P1 attributes the piece to the “Territorial Enterprise,” and although it may derive from an unidentified reprinting instead of the Enterprise, its publication date shows that it cannot derive from any known reprinting. None of the other reprints listed above can derive from P1, because they reprint so much more of the text. The publication date of P2 shows that it cannot derive from any other known reprinting, and its attribution of the item to the “Virginia City Enterprise, of the 4th instant” implies this as its source. P3 might well derive from an unidentified reprinting instead of the Enterprise itself, because it introduced the piece as follows: “The Territorial Enterprise has a joke of a ‘petrified man’ having been found on the plains[,] which the interior journals seem to be copying in good faith. Our authority gravely says.” But P3 probably does not derive from P2, because, along with P4, it has a superior reading (“be little” instead of “be a little” at 159.24): it seems unlikely that both reprintings would have dropped the indefinite article independently when copying P2. Furthermore, since P3 prints a unique sophistication (“persons” at 159.25), it clearly cannot be the source of P4. The balance of the evidence favors the supposition that all four reprintings derive independently from the Enterprise. Although any of the four could have been copied from a lost intervening printing, this is unlikely for all but P3. Even if the distance from the original printing is greater than can now be documented, all four printings may still preserve authorial readings among their variants.

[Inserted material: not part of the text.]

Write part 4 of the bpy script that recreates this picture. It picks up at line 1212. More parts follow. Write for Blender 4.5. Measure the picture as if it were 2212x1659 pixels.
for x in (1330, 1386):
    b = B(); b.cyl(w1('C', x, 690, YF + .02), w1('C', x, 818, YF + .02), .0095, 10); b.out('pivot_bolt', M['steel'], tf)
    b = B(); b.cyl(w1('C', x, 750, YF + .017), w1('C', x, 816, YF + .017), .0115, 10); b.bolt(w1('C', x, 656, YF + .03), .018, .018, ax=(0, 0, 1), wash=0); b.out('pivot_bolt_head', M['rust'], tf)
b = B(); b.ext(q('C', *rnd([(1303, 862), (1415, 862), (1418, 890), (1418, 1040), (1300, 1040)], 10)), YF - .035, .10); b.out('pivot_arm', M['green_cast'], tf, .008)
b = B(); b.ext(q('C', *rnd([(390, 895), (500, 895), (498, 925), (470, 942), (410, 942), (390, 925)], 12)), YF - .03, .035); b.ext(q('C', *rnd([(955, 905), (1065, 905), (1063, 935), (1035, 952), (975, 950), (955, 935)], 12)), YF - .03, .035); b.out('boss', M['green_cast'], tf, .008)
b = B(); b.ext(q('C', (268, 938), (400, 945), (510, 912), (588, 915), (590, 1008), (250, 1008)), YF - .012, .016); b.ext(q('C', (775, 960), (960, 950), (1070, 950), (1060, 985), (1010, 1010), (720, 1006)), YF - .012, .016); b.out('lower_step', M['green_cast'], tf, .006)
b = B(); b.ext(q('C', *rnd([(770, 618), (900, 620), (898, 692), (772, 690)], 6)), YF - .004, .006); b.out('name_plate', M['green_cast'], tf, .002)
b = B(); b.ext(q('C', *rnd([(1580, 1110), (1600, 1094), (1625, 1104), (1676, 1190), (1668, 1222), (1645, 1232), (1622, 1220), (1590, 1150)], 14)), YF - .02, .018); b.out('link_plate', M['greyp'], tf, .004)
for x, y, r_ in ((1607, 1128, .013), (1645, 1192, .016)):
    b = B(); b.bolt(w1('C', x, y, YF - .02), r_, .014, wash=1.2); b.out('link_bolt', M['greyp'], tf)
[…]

Eight additional reprintings of the sketch have been identified in contemporary newspapers, but collation shows that all of these probably derive not from the Enterprise itself, but from P1, P2, or from each other. These include “A Petrified Man” in the following: Oroville (Calif.) Butte Record, 11 October 1862 (p. 4); Visalia (Calif.) Delta, 16 October 1862 (p. 3); Red Bluff (Calif.) Beacon, 16 October 1862 (p. 2); San Francisco Herald, 16 October 1862 (p. 2); Placer (Calif.) Courier, 18 October 1862 (p. 4); Eureka (Calif.) Humboldt Times, 8 November 1862 (p. 4). All of these derive, directly or indirectly, from P1. “A Petrified Man in Nevada Territory,” San Francisco Alta California, 15 October 1862 (p. 1) may derive from the Enterprise or from P2: it shares a problematic reading (“rested” instead of “resting” at 159.8) with P2, and this may indeed have been the reading of the Enterprise. But the Alta reproduces too little of the text to demonstrate its independence, and is here treated as a derivative text without authority. “That Piece of Petrified Humanity,” Sacramento Bee, 16 October 1862 (p. 4), appears to derive from the Alta and is likewise treated as without authority.
Clemens considered including this sketch in JF1 in January or February 1867, for he listed it among five alternates at the back of the Yale Scrapbook (see the textual introduction, p. 538).
The diagram of transmission records all known contemporary reprintings, including the derivative texts, but the list of emendations and adopted readings records only the variants among the independently radiating texts.